El festival “Elijo crecer: Ciencia X Argentina”, que se llevó a cabo en 2024, terminó de definirme un poco cuáles eran mis reparos para con el lugar que asumía —lo que podemos llamar—  la ciencia argentina. Ver a niños y niñas jugando, escuchando atentamente datos sobre una serpiente embalsamada, viendo libros infantiles; o a mayores que, en una de esas, se acercaron por primera vez a ver qué tenía para contarles nuestra ciencia, la que hacemos todos y todas a diario. La resurrección del espacio público —en un momento de plazas vacías, de calles ausentes— me generó una alegría inmensa. ¿Por qué esperar, me pregunté, a que la cosa se pudra para sacar del enclaustramiento nuestro trabajo? 

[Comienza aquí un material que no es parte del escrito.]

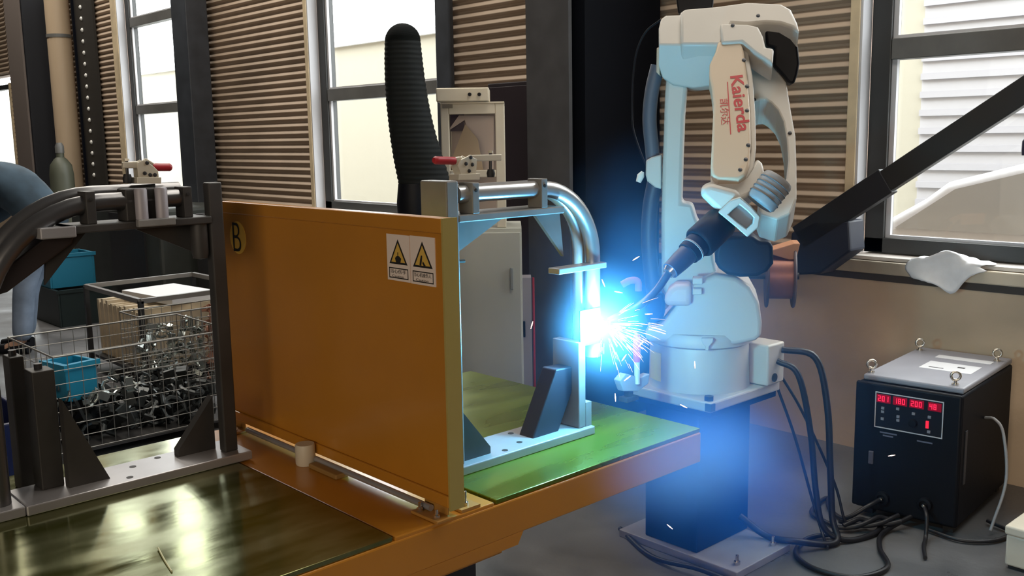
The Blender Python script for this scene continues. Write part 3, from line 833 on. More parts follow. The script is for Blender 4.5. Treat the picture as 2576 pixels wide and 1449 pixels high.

Esa es una función que, pienso, deberíamos asumir —y me incluyo, aunque aún no haya entrado al CONICET todavía— con más compromiso. Mi crisis, que afronté en el seno de la academia, es un poco la crisis ajena en una escala más pequeña. Si yo no podía explicarme para quién hacía lo que hacía, no imagino qué puede pasar por la cabeza de aquellos compatriotas que solo escuchan Ciencia o CONICET o Universidad Pública cuando hay alguna noticia negativa. Como dice Otmar Ette en “La filología como ciencia de la vida”: “una ciencia que no crea en su saber en la sociedad desdeña los recursos que ésta le aporta y al final es responsable si ella decide quitárselos” (5).Salir, ser parte activa de la comunidad, entender que a ella conformamos y que ella nos conforma y nos enseña. Que mañana serán sus hijos o nietos quienes estén atormentados por estas dudas e ilusionados por estos objetivos. Así como cada uno de nuestros artículos detentan, al final, un listado de bibliografía que muestra a los colegas la labor comunitaria del conocimiento; así deberíamos mostrar a nuestra comunidad la labor humanitaria —en su polisemia— de nuestra ciencia.